Objective — Beneath this task is a listing; retype all of it exactly.
--- Begin Provided material ---
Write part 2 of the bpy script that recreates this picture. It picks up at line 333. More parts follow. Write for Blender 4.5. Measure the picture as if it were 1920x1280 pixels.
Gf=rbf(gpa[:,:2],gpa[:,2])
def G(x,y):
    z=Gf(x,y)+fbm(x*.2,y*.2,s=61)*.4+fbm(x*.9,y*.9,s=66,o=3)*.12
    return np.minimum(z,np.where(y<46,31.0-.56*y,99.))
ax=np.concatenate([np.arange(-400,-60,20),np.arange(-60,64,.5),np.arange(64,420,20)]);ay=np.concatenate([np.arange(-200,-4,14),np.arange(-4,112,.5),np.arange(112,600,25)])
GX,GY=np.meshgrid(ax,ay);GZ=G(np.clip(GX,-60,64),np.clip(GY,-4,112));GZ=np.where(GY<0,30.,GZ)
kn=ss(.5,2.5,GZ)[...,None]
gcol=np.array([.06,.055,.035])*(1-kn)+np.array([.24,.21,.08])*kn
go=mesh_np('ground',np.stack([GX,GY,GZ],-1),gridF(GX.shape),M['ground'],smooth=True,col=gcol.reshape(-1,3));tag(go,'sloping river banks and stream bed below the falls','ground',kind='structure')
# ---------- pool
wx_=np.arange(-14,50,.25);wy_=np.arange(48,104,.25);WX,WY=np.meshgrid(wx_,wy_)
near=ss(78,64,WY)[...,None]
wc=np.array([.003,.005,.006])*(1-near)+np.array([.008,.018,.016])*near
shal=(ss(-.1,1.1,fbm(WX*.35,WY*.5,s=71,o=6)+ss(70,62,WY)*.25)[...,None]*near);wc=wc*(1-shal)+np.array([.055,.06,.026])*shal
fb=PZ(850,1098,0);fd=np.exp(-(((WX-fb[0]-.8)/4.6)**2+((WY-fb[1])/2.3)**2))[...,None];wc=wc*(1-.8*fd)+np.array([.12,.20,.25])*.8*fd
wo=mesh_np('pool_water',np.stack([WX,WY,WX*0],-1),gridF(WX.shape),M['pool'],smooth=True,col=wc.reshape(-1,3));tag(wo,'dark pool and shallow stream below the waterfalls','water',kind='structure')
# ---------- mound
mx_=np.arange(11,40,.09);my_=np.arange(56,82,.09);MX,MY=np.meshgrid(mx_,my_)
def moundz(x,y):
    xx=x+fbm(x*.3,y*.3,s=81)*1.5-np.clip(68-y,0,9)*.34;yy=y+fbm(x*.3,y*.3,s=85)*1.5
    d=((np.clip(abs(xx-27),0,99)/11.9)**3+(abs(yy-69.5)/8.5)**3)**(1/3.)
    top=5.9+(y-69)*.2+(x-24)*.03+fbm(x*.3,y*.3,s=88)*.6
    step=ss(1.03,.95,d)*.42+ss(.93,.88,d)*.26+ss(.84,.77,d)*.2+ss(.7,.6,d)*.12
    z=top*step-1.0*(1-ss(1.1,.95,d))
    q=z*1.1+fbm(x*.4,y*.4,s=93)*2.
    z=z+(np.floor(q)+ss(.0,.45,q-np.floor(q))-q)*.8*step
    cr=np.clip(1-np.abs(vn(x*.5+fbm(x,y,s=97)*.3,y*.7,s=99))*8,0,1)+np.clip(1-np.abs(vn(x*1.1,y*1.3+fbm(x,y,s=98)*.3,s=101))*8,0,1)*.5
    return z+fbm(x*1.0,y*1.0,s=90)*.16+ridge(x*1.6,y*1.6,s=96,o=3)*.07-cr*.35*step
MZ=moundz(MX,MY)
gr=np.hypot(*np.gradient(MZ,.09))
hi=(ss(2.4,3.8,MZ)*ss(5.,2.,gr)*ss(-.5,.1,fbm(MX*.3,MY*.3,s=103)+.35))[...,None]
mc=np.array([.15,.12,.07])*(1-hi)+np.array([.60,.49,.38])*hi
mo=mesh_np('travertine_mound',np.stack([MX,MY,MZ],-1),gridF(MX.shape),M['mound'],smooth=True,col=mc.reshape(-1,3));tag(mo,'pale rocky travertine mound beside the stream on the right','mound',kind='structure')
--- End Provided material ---
Reply —
Write part 2 of the bpy script that recreates this picture. It picks up at line 333. More parts follow. Write for Blender 4.5. Measure the picture as if it were 1920x1280 pixels.
Gf=rbf(gpa[:,:2],gpa[:,2])
def G(x,y):
    z=Gf(x,y)+fbm(x*.2,y*.2,s=61)*.4+fbm(x*.9,y*.9,s=66,o=3)*.12
    return np.minimum(z,np.where(y<46,31.0-.56*y,99.))
ax=np.concatenate([np.arange(-400,-60,20),np.arange(-60,64,.5),np.arange(64,420,20)]);ay=np.concatenate([np.arange(-200,-4,14),np.arange(-4,112,.5),np.arange(112,600,25)])
GX,GY=np.meshgrid(ax,ay);GZ=G(np.clip(GX,-60,64),np.clip(GY,-4,112));GZ=np.where(GY<0,30.,GZ)
kn=ss(.5,2.5,GZ)[...,None]
gcol=np.array([.06,.055,.035])*(1-kn)+np.array([.24,.21,.08])*kn
go=mesh_np('ground',np.stack([GX,GY,GZ],-1),gridF(GX.shape),M['ground'],smooth=True,col=gcol.reshape(-1,3));tag(go,'sloping river banks and stream bed below the falls','ground',kind='structure')
# ---------- pool
wx_=np.arange(-14,50,.25);wy_=np.arange(48,104,.25);WX,WY=np.meshgrid(wx_,wy_)
near=ss(78,64,WY)[...,None]
wc=np.array([.003,.005,.006])*(1-near)+np.array([.008,.018,.016])*near
shal=(ss(-.1,1.1,fbm(WX*.35,WY*.5,s=71,o=6)+ss(70,62,WY)*.25)[...,None]*near);wc=wc*(1-shal)+np.array([.055,.06,.026])*shal
fb=PZ(850,1098,0);fd=np.exp(-(((WX-fb[0]-.8)/4.6)**2+((WY-fb[1])/2.3)**2))[...,None];wc=wc*(1-.8*fd)+np.array([.12,.20,.25])*.8*fd
wo=mesh_np('pool_water',np.stack([WX,WY,WX*0],-1),gridF(WX.shape),M['pool'],smooth=True,col=wc.reshape(-1,3));tag(wo,'dark pool and shallow stream below the waterfalls','water',kind='structure')
# ---------- mound
mx_=np.arange(11,40,.09);my_=np.arange(56,82,.09);MX,MY=np.meshgrid(mx_,my_)
def moundz(x,y):
    xx=x+fbm(x*.3,y*.3,s=81)*1.5-np.clip(68-y,0,9)*.34;yy=y+fbm(x*.3,y*.3,s=85)*1.5
    d=((np.clip(abs(xx-27),0,99)/11.9)**3+(abs(yy-69.5)/8.5)**3)**(1/3.)
    top=5.9+(y-69)*.2+(x-24)*.03+fbm(x*.3,y*.3,s=88)*.6
    step=ss(1.03,.95,d)*.42+ss(.93,.88,d)*.26+ss(.84,.77,d)*.2+ss(.7,.6,d)*.12
    z=top*step-1.0*(1-ss(1.1,.95,d))
    q=z*1.1+fbm(x*.4,y*.4,s=93)*2.
    z=z+(np.floor(q)+ss(.0,.45,q-np.floor(q))-q)*.8*step
    cr=np.clip(1-np.abs(vn(x*.5+fbm(x,y,s=97)*.3,y*.7,s=99))*8,0,1)+np.clip(1-np.abs(vn(x*1.1,y*1.3+fbm(x,y,s=98)*.3,s=101))*8,0,1)*.5
    return z+fbm(x*1.0,y*1.0,s=90)*.16+ridge(x*1.6,y*1.6,s=96,o=3)*.07-cr*.35*step
MZ=moundz(MX,MY)
gr=np.hypot(*np.gradient(MZ,.09))
hi=(ss(2.4,3.8,MZ)*ss(5.,2.,gr)*ss(-.5,.1,fbm(MX*.3,MY*.3,s=103)+.35))[...,None]
mc=np.array([.15,.12,.07])*(1-hi)+np.array([.60,.49,.38])*hi
mo=mesh_np('travertine_mound',np.stack([MX,MY,MZ],-1),gridF(MX.shape),M['mound'],smooth=True,col=mc.reshape(-1,3));tag(mo,'pale rocky travertine mound beside the stream on the right','mound',kind='structure')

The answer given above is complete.